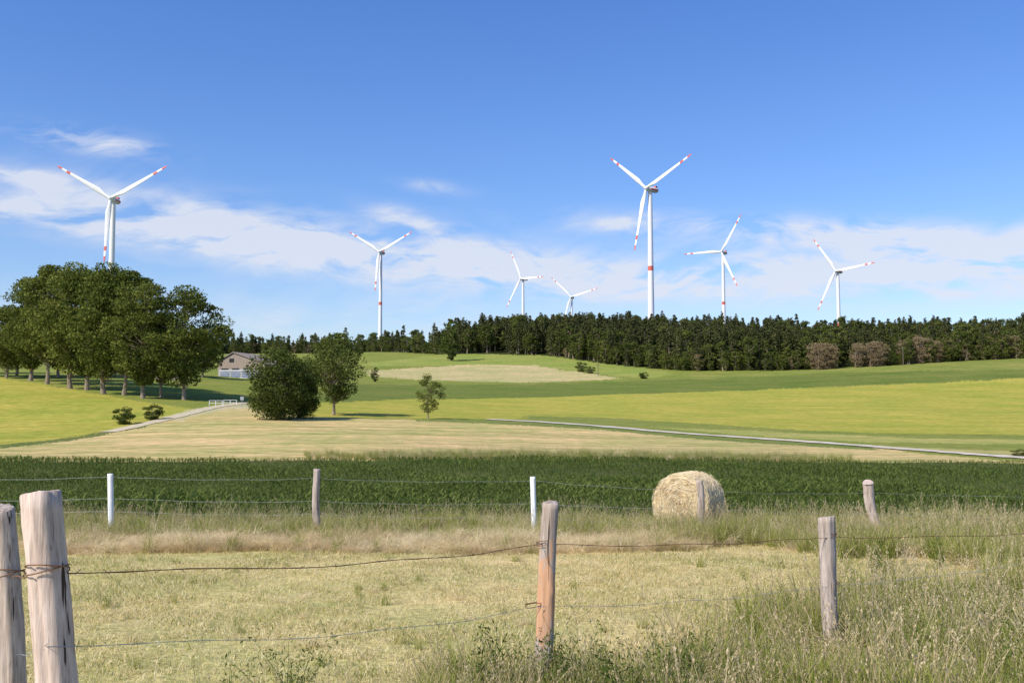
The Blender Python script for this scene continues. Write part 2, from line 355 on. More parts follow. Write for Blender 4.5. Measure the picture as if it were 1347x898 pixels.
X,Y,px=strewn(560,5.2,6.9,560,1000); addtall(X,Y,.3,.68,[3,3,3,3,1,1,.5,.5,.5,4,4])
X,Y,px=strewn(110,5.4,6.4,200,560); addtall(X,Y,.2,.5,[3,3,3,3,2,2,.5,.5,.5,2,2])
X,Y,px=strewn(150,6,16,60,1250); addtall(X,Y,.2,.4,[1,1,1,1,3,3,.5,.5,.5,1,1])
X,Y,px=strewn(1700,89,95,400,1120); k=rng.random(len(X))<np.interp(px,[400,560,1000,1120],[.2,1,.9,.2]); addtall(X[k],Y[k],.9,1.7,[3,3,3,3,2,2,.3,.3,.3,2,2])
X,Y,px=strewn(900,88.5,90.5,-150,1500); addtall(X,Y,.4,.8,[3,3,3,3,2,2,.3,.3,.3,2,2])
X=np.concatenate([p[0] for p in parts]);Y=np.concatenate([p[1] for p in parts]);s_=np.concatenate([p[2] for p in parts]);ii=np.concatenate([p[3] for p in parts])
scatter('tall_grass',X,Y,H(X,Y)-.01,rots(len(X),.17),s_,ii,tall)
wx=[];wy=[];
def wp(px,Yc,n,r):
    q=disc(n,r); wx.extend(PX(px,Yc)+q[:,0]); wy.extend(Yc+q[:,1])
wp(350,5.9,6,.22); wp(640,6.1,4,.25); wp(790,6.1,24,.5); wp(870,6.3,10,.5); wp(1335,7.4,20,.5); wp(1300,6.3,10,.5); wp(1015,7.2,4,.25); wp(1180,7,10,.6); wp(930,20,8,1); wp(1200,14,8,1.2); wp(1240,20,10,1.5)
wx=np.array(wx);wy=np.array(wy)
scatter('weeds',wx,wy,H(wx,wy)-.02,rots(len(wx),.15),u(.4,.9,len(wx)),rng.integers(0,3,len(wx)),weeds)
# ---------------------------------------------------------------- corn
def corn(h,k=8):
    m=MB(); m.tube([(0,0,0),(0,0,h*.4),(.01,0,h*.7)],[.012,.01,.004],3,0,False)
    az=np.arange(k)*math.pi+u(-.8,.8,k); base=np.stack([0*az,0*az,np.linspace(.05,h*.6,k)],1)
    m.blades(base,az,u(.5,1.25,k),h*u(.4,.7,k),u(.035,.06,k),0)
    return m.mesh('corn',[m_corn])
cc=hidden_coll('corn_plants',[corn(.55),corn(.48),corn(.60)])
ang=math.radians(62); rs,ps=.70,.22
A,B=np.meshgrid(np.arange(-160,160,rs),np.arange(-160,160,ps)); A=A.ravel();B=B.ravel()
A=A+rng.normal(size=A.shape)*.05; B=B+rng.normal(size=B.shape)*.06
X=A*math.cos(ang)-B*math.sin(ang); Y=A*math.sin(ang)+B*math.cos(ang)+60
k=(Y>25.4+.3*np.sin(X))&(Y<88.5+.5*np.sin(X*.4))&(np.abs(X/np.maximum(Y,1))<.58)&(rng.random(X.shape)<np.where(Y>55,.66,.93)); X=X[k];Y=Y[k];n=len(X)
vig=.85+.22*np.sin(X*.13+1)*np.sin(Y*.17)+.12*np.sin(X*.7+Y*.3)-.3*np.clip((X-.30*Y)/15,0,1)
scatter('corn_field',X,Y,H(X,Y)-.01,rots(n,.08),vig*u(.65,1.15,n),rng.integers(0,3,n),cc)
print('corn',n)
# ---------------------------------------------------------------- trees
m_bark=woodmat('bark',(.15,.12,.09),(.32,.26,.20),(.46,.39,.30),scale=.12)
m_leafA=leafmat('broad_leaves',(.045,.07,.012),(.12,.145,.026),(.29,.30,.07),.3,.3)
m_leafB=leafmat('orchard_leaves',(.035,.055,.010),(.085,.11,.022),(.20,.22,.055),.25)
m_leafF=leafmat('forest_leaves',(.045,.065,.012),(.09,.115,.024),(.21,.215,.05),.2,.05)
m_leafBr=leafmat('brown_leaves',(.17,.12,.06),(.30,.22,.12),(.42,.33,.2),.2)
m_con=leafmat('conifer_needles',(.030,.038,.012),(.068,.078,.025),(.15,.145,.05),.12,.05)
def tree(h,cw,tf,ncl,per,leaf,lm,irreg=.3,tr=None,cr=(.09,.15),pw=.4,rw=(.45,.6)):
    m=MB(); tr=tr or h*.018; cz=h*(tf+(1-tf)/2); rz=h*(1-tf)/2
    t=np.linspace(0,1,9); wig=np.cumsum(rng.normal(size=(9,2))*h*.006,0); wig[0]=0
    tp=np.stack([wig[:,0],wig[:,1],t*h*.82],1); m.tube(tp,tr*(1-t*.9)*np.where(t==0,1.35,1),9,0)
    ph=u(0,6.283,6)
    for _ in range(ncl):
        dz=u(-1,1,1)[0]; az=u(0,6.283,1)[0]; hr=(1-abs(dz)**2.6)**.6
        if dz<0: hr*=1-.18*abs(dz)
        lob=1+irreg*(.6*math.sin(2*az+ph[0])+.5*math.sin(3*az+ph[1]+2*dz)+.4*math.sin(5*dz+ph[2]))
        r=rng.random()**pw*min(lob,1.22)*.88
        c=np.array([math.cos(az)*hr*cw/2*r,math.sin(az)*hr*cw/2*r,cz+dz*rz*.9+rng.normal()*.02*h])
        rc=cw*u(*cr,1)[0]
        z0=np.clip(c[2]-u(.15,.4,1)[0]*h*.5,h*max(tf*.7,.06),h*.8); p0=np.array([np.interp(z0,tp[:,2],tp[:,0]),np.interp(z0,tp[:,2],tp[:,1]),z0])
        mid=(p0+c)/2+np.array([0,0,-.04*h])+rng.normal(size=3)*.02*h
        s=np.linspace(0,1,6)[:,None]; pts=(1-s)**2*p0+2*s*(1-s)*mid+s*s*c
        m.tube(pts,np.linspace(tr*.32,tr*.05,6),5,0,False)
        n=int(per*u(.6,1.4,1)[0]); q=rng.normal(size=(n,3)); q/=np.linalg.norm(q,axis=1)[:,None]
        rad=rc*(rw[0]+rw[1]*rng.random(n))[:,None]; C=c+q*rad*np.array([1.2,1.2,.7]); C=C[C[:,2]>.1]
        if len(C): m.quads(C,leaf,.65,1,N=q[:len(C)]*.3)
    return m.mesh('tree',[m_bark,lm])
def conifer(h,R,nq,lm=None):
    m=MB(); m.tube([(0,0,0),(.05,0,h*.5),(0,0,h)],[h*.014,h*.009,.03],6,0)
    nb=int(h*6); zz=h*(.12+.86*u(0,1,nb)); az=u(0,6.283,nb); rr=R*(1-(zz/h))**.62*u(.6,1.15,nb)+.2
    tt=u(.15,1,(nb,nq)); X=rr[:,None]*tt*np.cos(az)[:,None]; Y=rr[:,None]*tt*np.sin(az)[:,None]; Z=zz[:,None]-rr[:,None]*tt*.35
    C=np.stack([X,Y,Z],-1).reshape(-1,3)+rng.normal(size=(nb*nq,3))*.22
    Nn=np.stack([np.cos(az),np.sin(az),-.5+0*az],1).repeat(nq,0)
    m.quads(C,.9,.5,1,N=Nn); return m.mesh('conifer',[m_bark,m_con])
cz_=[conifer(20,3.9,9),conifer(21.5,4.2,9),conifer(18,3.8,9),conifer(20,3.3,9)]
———
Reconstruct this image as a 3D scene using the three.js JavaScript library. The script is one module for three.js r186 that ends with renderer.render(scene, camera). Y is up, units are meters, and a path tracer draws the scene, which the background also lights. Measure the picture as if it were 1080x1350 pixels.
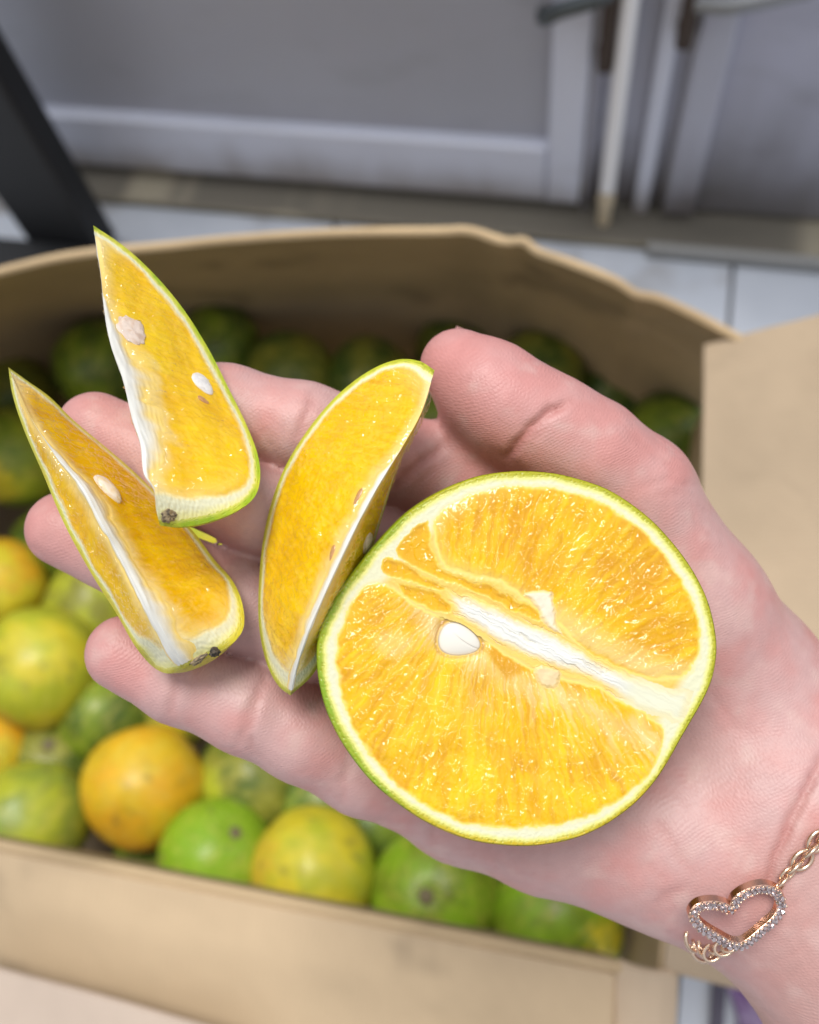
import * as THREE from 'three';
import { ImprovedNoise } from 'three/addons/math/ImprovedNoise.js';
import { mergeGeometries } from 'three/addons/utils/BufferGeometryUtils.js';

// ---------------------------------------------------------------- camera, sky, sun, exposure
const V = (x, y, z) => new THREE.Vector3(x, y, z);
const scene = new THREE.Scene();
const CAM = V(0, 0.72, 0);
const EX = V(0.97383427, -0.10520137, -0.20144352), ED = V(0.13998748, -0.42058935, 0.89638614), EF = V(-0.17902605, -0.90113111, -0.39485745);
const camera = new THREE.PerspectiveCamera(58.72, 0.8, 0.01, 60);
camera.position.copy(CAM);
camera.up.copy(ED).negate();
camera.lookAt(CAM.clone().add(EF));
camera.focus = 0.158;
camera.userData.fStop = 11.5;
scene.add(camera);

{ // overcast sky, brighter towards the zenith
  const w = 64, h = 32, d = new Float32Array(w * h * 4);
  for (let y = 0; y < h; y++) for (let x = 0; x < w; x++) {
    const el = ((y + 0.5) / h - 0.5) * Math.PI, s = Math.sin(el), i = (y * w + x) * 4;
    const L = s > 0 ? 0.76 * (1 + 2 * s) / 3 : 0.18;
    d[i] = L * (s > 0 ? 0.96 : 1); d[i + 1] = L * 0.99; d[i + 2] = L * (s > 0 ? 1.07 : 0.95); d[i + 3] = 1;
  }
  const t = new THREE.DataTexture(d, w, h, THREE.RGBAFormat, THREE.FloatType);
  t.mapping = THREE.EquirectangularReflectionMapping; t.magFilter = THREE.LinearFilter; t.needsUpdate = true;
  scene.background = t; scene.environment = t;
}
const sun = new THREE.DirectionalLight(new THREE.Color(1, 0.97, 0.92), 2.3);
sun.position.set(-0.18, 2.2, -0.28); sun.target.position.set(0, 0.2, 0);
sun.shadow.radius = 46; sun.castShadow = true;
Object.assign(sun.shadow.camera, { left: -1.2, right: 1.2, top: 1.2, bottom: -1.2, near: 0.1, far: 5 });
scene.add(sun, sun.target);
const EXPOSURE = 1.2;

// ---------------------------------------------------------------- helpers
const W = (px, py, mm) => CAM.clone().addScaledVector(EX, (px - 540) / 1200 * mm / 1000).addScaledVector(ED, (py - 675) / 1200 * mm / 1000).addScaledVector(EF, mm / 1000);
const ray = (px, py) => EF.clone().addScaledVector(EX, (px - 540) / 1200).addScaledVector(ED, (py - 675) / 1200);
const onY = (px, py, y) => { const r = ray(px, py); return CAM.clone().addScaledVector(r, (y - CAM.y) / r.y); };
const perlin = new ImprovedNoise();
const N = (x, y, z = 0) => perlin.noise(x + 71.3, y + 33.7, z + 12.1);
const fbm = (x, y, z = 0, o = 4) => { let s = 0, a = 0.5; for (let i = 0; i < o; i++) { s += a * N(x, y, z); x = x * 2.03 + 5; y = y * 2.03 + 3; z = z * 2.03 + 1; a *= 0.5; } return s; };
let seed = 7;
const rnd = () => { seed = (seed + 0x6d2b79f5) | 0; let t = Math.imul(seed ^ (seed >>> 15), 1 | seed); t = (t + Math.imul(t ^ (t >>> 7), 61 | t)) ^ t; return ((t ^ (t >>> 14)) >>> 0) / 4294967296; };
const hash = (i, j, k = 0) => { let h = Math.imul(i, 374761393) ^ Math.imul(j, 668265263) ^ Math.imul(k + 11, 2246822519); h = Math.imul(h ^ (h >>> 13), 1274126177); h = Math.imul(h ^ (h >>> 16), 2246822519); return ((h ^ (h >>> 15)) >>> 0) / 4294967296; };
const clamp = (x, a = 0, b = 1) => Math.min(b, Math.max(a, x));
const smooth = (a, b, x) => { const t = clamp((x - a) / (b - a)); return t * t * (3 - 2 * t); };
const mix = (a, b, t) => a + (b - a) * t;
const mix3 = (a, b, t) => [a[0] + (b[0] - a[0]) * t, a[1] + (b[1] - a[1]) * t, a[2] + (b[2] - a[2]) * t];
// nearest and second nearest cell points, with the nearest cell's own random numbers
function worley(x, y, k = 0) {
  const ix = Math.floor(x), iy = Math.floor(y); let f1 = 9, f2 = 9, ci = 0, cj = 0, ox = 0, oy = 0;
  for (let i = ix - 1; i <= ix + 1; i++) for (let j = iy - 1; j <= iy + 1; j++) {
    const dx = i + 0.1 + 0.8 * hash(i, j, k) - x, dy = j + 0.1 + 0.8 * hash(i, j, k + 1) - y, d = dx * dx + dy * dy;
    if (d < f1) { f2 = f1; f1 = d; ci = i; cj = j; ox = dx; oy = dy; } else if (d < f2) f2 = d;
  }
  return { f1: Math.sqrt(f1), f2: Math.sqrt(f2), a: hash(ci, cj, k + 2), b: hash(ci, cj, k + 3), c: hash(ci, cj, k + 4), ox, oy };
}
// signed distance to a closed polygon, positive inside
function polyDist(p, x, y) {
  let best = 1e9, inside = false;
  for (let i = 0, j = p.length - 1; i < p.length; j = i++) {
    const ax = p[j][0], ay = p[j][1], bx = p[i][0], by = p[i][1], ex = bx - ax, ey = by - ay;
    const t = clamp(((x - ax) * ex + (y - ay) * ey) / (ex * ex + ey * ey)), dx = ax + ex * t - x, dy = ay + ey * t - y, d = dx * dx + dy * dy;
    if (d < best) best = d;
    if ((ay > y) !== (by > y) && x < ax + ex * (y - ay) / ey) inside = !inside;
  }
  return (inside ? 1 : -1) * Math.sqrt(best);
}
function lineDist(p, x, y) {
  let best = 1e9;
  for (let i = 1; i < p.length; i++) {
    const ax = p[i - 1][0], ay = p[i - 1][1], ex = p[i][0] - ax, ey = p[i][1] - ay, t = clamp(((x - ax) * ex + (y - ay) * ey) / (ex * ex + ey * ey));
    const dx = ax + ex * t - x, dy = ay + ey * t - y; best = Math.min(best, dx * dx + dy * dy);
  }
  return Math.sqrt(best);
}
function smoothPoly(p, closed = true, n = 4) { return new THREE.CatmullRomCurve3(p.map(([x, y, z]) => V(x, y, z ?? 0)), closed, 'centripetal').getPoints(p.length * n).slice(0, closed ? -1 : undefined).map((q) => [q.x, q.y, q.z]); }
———
GIVEN PROBLEM.
Keep to the lines above from the line with "Reconstruct this image" to the line with "scene.add(camera);", and set down exactly those, inclusive, with nothing else and every picture left out.

FINAL RESULT.
Reconstruct this image as a 3D scene using the three.js JavaScript library. The script is one module for three.js r186 that ends with renderer.render(scene, camera). Y is up, units are meters, and a path tracer draws the scene, which the background also lights. Measure the picture as if it were 1080x1350 pixels.
import * as THREE from 'three';
import { ImprovedNoise } from 'three/addons/math/ImprovedNoise.js';
import { mergeGeometries } from 'three/addons/utils/BufferGeometryUtils.js';

// ---------------------------------------------------------------- camera, sky, sun, exposure
const V = (x, y, z) => new THREE.Vector3(x, y, z);
const scene = new THREE.Scene();
const CAM = V(0, 0.72, 0);
const EX = V(0.97383427, -0.10520137, -0.20144352), ED = V(0.13998748, -0.42058935, 0.89638614), EF = V(-0.17902605, -0.90113111, -0.39485745);
const camera = new THREE.PerspectiveCamera(58.72, 0.8, 0.01, 60);
camera.position.copy(CAM);
camera.up.copy(ED).negate();
camera.lookAt(CAM.clone().add(EF));
camera.focus = 0.158;
camera.userData.fStop = 11.5;
scene.add(camera);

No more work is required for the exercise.